Hmm.  Time for a Breadboard methinks...
Happiness is a warm etchant bath.

Mark Hammer

Easier and cheaper than a push-pull pot is to simply use a larger-value pot (e.g., if you were planning to use 100k, use 250k, if 250k, use 500k), and wire up two different-value caps, one in each direction.  The midpoint of rotation now becomes the no-cut position.  Works great.  I install them on my guitars.

zombiwoof

Quote from: Mark Hammer on June 02, 2010, 09:13:45 AM
Easier and cheaper than a push-pull pot is to simply use a larger-value pot (e.g., if you were planning to use 100k, use 250k, if 250k, use 500k), and wire up two different-value caps, one in each direction.  The midpoint of rotation now becomes the no-cut position.  Works great.  I install them on my guitars.

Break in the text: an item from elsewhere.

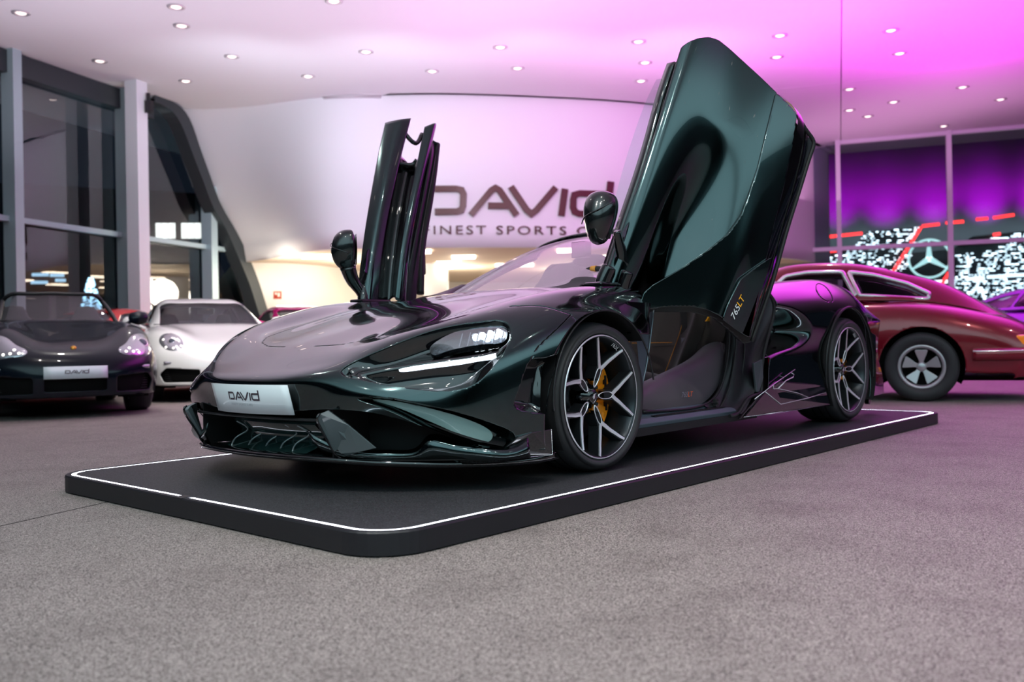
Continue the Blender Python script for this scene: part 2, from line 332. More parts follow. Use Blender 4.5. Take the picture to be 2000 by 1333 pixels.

That's interesting, so on your guitars the mid point of the control would be what normally was the control on "10" with the smaller value pot, and then turning in either direction cuts or boosts treble?.  I've never heard of anyone doing that!.

Al

Mark Hammer

Moving it in either direction from the midpoint results in one of two different kinds of treble cut.  I use one smaller cap value to provide degrees of gentle "rounding", and a larger value to provide degrees of more traditional muting.  I still think that an SWTC-type circuit would accomplish more of what Tim wants, because it provides a variable rolloff point.  The bidirectional treble cut I described simply provides varying amounts of cut at two different frequencies.